═════ Data block ═════

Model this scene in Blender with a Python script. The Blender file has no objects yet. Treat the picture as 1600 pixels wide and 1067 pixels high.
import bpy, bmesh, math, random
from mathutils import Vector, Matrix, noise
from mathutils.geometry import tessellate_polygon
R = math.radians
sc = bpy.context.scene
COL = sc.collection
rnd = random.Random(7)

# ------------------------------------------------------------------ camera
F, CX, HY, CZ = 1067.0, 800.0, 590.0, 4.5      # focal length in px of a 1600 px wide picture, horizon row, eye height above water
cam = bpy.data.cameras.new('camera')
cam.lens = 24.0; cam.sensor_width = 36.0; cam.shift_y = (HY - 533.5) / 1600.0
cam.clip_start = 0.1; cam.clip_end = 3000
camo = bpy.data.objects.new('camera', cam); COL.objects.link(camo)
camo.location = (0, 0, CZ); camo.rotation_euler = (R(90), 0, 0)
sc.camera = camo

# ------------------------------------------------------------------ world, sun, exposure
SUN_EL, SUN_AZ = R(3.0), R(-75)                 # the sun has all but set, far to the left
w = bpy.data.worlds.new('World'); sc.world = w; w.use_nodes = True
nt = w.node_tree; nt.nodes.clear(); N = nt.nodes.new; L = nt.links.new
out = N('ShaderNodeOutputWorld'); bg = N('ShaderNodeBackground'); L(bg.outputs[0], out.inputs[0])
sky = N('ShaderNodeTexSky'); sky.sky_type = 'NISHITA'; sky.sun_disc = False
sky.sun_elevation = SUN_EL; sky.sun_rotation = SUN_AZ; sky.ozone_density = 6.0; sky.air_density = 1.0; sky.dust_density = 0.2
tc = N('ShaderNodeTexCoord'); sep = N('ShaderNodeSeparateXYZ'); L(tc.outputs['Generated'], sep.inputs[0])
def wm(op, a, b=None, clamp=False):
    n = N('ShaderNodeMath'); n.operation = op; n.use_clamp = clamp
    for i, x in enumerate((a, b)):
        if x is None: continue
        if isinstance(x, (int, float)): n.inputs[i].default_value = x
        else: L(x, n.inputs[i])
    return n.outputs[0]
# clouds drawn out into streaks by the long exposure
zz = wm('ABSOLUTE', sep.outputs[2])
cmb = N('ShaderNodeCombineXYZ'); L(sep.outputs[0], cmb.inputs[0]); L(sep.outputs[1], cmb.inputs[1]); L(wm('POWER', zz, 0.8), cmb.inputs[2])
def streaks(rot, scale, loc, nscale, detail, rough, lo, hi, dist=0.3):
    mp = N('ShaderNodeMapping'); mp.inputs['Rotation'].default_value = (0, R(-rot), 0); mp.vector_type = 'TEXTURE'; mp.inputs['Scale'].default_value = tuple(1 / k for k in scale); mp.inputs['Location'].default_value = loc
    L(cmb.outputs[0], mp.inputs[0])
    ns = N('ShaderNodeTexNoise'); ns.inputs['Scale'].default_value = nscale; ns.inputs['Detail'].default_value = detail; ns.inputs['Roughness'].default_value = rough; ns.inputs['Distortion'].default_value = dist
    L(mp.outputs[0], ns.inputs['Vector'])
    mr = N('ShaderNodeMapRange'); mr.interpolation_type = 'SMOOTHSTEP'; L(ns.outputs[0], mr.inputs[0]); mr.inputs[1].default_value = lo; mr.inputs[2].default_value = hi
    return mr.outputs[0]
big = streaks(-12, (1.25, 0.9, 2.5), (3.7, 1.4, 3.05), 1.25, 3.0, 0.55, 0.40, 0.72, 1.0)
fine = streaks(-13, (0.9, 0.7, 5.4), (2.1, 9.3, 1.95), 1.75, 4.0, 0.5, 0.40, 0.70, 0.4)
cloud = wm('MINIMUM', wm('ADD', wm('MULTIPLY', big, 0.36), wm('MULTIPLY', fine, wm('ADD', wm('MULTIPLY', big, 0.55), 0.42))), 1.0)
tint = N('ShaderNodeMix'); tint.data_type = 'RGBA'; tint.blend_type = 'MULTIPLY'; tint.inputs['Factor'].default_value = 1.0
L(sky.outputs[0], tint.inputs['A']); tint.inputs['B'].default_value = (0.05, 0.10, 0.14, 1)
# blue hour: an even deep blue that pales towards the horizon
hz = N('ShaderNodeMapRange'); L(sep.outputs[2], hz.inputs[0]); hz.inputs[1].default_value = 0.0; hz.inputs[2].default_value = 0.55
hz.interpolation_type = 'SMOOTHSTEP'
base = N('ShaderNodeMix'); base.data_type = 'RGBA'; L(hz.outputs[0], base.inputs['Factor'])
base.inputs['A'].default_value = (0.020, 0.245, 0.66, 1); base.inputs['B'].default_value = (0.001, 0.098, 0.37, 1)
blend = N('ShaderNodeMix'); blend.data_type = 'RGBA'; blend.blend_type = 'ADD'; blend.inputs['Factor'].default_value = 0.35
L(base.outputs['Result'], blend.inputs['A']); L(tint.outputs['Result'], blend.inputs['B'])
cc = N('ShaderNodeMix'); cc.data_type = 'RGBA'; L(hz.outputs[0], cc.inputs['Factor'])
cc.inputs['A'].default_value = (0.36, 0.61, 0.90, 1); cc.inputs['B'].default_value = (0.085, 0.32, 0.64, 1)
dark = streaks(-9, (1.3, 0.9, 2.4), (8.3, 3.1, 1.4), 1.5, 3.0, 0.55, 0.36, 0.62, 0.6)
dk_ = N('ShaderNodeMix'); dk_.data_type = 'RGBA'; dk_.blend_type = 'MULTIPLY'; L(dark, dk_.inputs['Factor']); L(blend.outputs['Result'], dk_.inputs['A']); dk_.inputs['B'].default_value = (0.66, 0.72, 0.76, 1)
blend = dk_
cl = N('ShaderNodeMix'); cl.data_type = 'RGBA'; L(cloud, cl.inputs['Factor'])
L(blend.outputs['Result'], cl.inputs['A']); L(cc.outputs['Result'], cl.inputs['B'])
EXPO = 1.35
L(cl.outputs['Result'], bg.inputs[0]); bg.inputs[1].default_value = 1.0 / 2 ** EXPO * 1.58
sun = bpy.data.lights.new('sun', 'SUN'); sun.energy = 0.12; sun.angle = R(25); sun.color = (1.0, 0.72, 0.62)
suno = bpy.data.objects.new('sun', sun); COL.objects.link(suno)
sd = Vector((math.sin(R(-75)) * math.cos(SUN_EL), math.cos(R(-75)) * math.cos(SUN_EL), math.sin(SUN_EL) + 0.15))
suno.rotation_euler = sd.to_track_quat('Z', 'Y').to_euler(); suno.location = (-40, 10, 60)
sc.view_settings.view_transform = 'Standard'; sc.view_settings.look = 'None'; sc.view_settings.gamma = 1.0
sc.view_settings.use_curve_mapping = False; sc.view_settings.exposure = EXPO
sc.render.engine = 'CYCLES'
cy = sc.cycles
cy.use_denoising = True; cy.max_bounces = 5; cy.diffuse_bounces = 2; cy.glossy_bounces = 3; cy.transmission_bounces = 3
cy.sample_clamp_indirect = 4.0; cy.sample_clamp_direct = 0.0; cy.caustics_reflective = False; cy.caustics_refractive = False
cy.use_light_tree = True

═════

• Brief
Say how many lines hold the word "wide", giving the number and nothing else.

• Worked answer
2